** BEGIN Data shown **
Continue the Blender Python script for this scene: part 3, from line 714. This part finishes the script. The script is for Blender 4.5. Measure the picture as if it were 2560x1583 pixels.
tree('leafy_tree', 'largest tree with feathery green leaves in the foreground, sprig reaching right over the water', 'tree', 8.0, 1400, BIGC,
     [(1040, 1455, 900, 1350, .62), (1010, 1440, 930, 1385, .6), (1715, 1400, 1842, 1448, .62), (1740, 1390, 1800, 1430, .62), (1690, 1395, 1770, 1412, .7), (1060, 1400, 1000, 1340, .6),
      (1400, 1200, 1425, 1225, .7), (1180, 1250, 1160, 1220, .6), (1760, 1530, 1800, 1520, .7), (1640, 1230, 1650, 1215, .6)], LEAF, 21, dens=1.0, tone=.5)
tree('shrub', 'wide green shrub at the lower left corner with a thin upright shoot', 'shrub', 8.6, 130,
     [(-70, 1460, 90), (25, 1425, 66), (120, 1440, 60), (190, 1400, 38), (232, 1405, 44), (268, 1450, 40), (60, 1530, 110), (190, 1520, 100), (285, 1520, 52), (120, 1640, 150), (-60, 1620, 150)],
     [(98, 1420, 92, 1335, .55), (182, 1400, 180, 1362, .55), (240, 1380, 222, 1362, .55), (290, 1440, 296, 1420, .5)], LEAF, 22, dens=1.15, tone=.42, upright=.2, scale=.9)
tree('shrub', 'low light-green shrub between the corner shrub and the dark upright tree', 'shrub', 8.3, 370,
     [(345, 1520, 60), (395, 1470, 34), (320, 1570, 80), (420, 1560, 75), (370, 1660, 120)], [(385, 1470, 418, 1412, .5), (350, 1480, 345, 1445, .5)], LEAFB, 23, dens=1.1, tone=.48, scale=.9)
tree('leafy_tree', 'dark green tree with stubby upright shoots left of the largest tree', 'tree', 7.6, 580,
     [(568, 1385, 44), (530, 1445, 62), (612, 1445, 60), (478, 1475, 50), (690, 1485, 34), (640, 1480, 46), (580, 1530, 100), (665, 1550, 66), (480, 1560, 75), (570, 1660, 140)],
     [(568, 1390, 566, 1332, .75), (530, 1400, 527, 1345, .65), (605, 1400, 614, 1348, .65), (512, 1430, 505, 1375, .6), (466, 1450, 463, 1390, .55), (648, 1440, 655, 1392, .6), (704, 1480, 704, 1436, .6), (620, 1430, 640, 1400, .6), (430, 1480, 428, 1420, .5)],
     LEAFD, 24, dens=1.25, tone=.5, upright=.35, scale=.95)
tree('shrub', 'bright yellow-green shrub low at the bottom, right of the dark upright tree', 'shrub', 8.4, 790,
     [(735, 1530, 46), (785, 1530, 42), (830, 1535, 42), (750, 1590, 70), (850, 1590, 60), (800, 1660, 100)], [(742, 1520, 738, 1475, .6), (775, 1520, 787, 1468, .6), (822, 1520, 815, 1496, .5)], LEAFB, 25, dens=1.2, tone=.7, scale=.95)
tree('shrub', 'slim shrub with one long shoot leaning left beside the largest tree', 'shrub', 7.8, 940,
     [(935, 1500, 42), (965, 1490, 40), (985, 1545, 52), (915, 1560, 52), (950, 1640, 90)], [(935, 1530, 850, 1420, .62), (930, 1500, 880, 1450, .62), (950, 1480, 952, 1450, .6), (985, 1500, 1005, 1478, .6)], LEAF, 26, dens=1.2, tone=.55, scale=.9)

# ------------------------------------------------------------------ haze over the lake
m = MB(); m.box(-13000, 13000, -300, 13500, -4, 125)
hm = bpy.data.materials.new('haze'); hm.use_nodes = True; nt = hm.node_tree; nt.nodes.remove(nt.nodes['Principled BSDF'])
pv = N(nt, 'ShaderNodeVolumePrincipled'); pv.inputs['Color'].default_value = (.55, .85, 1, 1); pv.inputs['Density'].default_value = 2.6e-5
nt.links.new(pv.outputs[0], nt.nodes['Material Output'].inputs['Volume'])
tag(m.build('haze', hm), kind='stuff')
** END Data shown **
## Task instructions
Extract the full listing above without alteration.

## Result of the task
Continue the Blender Python script for this scene: part 3, from line 714. This part finishes the script. The script is for Blender 4.5. Measure the picture as if it were 2560x1583 pixels.
tree('leafy_tree', 'largest tree with feathery green leaves in the foreground, sprig reaching right over the water', 'tree', 8.0, 1400, BIGC,
     [(1040, 1455, 900, 1350, .62), (1010, 1440, 930, 1385, .6), (1715, 1400, 1842, 1448, .62), (1740, 1390, 1800, 1430, .62), (1690, 1395, 1770, 1412, .7), (1060, 1400, 1000, 1340, .6),
      (1400, 1200, 1425, 1225, .7), (1180, 1250, 1160, 1220, .6), (1760, 1530, 1800, 1520, .7), (1640, 1230, 1650, 1215, .6)], LEAF, 21, dens=1.0, tone=.5)
tree('shrub', 'wide green shrub at the lower left corner with a thin upright shoot', 'shrub', 8.6, 130,
     [(-70, 1460, 90), (25, 1425, 66), (120, 1440, 60), (190, 1400, 38), (232, 1405, 44), (268, 1450, 40), (60, 1530, 110), (190, 1520, 100), (285, 1520, 52), (120, 1640, 150), (-60, 1620, 150)],
     [(98, 1420, 92, 1335, .55), (182, 1400, 180, 1362, .55), (240, 1380, 222, 1362, .55), (290, 1440, 296, 1420, .5)], LEAF, 22, dens=1.15, tone=.42, upright=.2, scale=.9)
tree('shrub', 'low light-green shrub between the corner shrub and the dark upright tree', 'shrub', 8.3, 370,
     [(345, 1520, 60), (395, 1470, 34), (320, 1570, 80), (420, 1560, 75), (370, 1660, 120)], [(385, 1470, 418, 1412, .5), (350, 1480, 345, 1445, .5)], LEAFB, 23, dens=1.1, tone=.48, scale=.9)
tree('leafy_tree', 'dark green tree with stubby upright shoots left of the largest tree', 'tree', 7.6, 580,
     [(568, 1385, 44), (530, 1445, 62), (612, 1445, 60), (478, 1475, 50), (690, 1485, 34), (640, 1480, 46), (580, 1530, 100), (665, 1550, 66), (480, 1560, 75), (570, 1660, 140)],
     [(568, 1390, 566, 1332, .75), (530, 1400, 527, 1345, .65), (605, 1400, 614, 1348, .65), (512, 1430, 505, 1375, .6), (466, 1450, 463, 1390, .55), (648, 1440, 655, 1392, .6), (704, 1480, 704, 1436, .6), (620, 1430, 640, 1400, .6), (430, 1480, 428, 1420, .5)],
     LEAFD, 24, dens=1.25, tone=.5, upright=.35, scale=.95)
tree('shrub', 'bright yellow-green shrub low at the bottom, right of the dark upright tree', 'shrub', 8.4, 790,
     [(735, 1530, 46), (785, 1530, 42), (830, 1535, 42), (750, 1590, 70), (850, 1590, 60), (800, 1660, 100)], [(742, 1520, 738, 1475, .6), (775, 1520, 787, 1468, .6), (822, 1520, 815, 1496, .5)], LEAFB, 25, dens=1.2, tone=.7, scale=.95)
tree('shrub', 'slim shrub with one long shoot leaning left beside the largest tree', 'shrub', 7.8, 940,
     [(935, 1500, 42), (965, 1490, 40), (985, 1545, 52), (915, 1560, 52), (950, 1640, 90)], [(935, 1530, 850, 1420, .62), (930, 1500, 880, 1450, .62), (950, 1480, 952, 1450, .6), (985, 1500, 1005, 1478, .6)], LEAF, 26, dens=1.2, tone=.55, scale=.9)

# ------------------------------------------------------------------ haze over the lake
m = MB(); m.box(-13000, 13000, -300, 13500, -4, 125)
hm = bpy.data.materials.new('haze'); hm.use_nodes = True; nt = hm.node_tree; nt.nodes.remove(nt.nodes['Principled BSDF'])
pv = N(nt, 'ShaderNodeVolumePrincipled'); pv.inputs['Color'].default_value = (.55, .85, 1, 1); pv.inputs['Density'].default_value = 2.6e-5
nt.links.new(pv.outputs[0], nt.nodes['Material Output'].inputs['Volume'])
tag(m.build('haze', hm), kind='stuff')